As the Salvation Army, having no permanent place of worship, were keen to move into Morlais Chapel it was decided that the school room at the rear of the chapel should be completed first so that services could be held there pending completion of the chapel.

The schoolroom was completed in January 1904, and on 17 November 1904, Park Chapel was officially opened by Mr D A Thomas, later to become Lord Rhondda. On the day of the opening, the members processed from Morlais Chapel to the new chapel.

The opening ceremony at Park Chapel

In August 1906, Rev Aubrey decided to leave the chapel, and the following year Rev J Lloyd Williams was inducted as minister in May 1907, having led two very successful services at the chapel following Rev Aubrey’s departure.

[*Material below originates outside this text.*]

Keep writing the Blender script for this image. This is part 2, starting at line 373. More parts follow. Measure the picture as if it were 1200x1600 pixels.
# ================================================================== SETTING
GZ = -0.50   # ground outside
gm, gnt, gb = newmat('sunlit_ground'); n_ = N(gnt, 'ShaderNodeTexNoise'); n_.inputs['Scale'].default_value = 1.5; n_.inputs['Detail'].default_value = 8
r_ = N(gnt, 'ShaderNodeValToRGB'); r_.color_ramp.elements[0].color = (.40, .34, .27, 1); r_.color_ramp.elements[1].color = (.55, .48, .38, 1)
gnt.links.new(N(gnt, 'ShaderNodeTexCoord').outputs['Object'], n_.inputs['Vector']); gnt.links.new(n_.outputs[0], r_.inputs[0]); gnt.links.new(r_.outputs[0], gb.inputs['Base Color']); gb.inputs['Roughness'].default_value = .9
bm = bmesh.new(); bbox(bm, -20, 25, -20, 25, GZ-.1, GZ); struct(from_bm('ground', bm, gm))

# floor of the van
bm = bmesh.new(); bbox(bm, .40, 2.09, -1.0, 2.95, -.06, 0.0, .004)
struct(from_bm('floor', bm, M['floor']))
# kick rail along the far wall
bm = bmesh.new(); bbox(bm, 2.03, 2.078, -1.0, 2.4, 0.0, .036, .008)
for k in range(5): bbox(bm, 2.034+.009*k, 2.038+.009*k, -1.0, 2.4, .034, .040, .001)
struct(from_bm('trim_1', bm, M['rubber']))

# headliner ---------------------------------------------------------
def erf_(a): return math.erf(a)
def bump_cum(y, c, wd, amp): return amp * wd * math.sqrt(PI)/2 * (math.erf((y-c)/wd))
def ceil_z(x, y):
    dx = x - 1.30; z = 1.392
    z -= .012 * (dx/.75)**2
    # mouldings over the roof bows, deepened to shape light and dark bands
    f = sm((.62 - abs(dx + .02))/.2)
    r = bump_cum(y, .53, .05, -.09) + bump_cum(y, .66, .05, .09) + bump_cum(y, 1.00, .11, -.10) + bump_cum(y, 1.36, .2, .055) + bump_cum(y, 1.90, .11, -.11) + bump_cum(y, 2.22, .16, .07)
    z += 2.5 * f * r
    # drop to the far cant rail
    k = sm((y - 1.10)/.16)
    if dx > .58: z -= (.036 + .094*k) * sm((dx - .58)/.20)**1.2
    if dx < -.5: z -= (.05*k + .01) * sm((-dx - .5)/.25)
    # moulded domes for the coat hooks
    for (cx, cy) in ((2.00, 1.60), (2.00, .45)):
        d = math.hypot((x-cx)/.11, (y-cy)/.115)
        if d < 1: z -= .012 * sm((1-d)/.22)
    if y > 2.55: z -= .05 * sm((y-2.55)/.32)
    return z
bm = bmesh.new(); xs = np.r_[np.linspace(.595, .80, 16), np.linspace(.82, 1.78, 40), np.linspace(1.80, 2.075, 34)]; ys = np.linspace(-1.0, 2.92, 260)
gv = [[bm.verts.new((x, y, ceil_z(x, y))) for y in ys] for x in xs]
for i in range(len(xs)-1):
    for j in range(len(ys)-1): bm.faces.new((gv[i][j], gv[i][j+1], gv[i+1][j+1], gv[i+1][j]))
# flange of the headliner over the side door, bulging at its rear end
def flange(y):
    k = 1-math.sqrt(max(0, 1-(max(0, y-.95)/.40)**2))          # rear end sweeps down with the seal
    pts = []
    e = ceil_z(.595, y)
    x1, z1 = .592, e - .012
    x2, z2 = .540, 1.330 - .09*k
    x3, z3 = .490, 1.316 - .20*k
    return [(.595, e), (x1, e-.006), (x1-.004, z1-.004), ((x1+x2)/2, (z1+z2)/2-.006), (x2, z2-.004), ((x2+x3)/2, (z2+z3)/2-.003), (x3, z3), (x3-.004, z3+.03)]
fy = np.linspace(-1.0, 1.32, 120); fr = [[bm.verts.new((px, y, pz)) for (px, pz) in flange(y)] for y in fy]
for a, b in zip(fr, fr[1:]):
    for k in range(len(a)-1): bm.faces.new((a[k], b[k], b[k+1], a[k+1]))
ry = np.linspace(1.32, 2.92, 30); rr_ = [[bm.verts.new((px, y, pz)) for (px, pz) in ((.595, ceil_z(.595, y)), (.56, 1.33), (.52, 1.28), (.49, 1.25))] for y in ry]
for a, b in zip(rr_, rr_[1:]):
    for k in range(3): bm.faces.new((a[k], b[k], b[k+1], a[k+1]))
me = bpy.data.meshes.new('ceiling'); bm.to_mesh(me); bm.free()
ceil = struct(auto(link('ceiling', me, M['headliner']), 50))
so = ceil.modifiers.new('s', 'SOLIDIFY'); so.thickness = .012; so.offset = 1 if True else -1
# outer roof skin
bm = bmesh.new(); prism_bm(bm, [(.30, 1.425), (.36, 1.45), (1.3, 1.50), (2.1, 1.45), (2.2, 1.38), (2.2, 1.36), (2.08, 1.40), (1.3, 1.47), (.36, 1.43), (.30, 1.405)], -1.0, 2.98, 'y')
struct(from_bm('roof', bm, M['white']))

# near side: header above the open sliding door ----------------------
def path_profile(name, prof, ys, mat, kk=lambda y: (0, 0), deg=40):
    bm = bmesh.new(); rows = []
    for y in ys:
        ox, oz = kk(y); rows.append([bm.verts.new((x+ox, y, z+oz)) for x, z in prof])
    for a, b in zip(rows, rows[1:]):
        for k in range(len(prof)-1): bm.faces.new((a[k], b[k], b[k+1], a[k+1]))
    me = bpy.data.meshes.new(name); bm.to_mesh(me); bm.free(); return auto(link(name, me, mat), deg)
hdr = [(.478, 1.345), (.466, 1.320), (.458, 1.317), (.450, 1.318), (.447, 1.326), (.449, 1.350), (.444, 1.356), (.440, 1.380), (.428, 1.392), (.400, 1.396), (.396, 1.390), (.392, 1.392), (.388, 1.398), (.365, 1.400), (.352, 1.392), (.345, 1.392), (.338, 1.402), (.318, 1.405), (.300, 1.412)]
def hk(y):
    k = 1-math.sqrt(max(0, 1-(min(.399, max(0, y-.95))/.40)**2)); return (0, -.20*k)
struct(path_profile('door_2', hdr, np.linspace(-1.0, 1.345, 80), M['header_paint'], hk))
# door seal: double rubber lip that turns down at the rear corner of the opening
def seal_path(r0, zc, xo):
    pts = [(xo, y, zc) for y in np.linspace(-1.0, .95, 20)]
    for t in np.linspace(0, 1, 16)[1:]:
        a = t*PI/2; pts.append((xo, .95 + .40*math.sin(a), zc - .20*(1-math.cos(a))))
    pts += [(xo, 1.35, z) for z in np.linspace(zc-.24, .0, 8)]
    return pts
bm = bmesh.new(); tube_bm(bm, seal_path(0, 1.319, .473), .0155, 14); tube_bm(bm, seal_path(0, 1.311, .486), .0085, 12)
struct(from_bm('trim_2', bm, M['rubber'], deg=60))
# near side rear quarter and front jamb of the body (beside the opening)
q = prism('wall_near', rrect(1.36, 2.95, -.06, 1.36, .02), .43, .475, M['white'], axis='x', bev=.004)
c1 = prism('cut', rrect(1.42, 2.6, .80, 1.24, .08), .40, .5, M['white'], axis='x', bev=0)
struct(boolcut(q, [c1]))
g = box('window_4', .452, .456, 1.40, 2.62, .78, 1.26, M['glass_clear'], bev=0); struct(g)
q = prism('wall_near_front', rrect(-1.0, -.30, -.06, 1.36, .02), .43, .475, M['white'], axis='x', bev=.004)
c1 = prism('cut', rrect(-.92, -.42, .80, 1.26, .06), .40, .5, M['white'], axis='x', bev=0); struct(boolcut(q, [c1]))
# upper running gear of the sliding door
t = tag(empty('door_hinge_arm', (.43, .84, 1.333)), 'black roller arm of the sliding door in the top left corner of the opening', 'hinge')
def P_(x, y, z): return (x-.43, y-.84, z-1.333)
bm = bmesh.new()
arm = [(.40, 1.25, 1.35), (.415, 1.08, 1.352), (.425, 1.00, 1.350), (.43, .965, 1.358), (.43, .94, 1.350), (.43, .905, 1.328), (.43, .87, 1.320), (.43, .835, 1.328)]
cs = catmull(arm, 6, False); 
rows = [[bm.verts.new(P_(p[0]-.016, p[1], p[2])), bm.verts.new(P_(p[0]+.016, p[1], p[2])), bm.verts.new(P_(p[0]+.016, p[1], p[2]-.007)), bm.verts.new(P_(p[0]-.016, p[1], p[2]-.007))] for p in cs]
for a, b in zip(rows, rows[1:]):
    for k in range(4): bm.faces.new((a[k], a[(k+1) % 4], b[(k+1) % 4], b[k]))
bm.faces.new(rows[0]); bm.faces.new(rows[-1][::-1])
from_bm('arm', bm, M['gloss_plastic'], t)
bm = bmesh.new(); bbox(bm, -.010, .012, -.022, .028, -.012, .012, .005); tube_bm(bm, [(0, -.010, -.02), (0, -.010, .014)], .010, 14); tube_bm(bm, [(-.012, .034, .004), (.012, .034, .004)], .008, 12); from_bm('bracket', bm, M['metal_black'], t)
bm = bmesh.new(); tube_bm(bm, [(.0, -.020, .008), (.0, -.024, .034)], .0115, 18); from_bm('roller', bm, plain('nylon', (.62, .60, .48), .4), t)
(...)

During his 29 years as minister, the congregation continued to go from strength to strength, and during his ministry the entire debt on the chapel was paid off.

In 1950, Rev Iorwerth Budge came to Park Chapel to preach and he was inducted as the minister the following year. Rev Budge was destined to remain as the minister of Park Chapel for 45 years. Rev Budge immediately showed a great interest in the work of the Sunday School, and it was through his interest that Sunday Schools were set up in the new housing estates that were being built in Merthyr. The first was built in Galon Uchaf and was opened on 19 September 1959, and a second was built in the Gurnos Estate and was opened on 31 January 1976.

In 2004 it was discovered that three culverts that ran beneath the chapel had, over many years, washed away most of the foundations of the chapel. A meeting was held to decide whether to demolish the chapel or to undertake extensive renovation work to stabilise the chapel. It was decided to carry out the renovations. The culverts were diverted and the foundations strengthened.

The schoolroom at the rear of the chapel had to be demolished and a new room was constructed at the rear of the balcony. These renovations cost almost £500,000.

Park Chapel still has a thriving, and indeed growing congregation.